Coming to the World Channel’s America ReFramed tonight, Tuesday, February 21:
70 ACRES IN CHICAGO: CABRINI GREEN
Director:
Ronit Bezalel
Premiere:
Black Harvest 2015
Select Festivals:
African Diaspora, Chicago International Social Change, Collected Voices
About:
A chronicle of an urban renewal project and gentrification.

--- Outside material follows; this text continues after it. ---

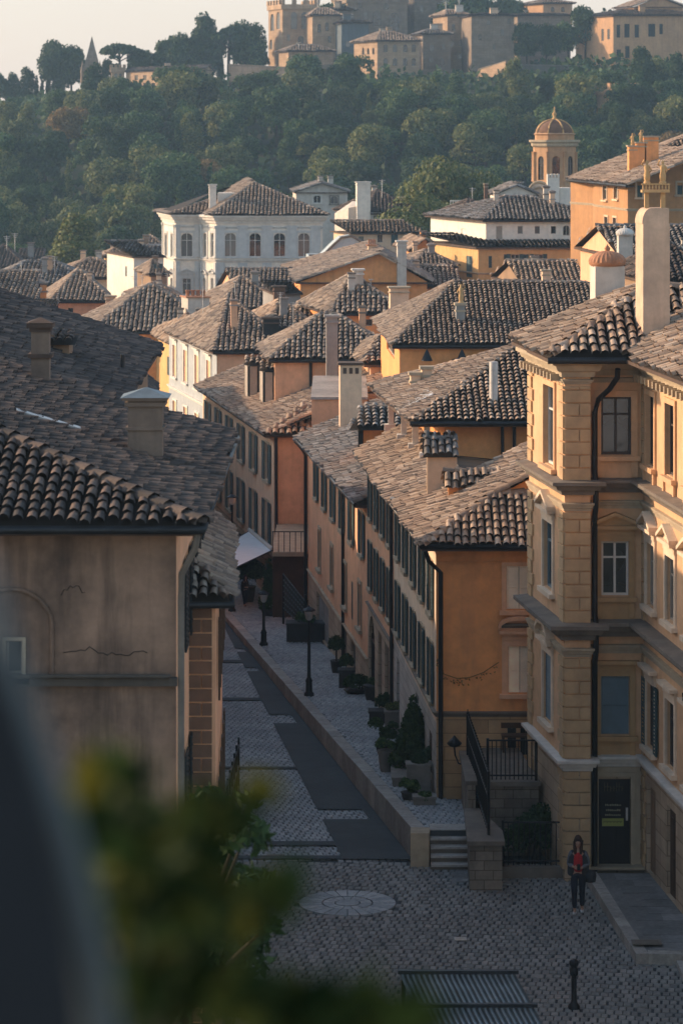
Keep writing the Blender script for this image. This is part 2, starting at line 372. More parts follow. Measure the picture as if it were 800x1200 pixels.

Filmed over the course of two decades, Bezalel’s project explores the fate of Chicago’s Cabrini Green public housing projects. Developed between 1942 and 1961 to serve as housing for lower income working class families, a lack of upkeep and a rise in factors associated with poverty – crime, gangs, and drugs – contributed to Cabrini Green’s degradation in the 1980s and 1990s. Concurrently, the projects’ location, adjacent to Chicago’s in-demand lakefront communities, grew desireable for redevelopment, spurring Mayor Richard M Daley’s controversial plan to raze Cabrini Green’s towers and replace them with mixed-income housing. Bezalel’s film surveys the impact of this decision, from community organizers protesting the racial and class undertones of this plan to its uneasy implementation over the years that follow, including draconian restrictions that have had the (likely intended) effect of keeping out most of Cabrini’s past African-American residents. Unfortunately constraining this complex material to a far-too-truncated hourlong project, the director overly depends on overwritten narration that detracts from the stronger longitudinal observational footage featuring appealing subjects like teenager Raymond McDonald. Despite this, the film takes on a vital subject, and demonstrates over time the consequences of ill-thought out “urban renewal” programs that don’t take into account the communities which will be most affected.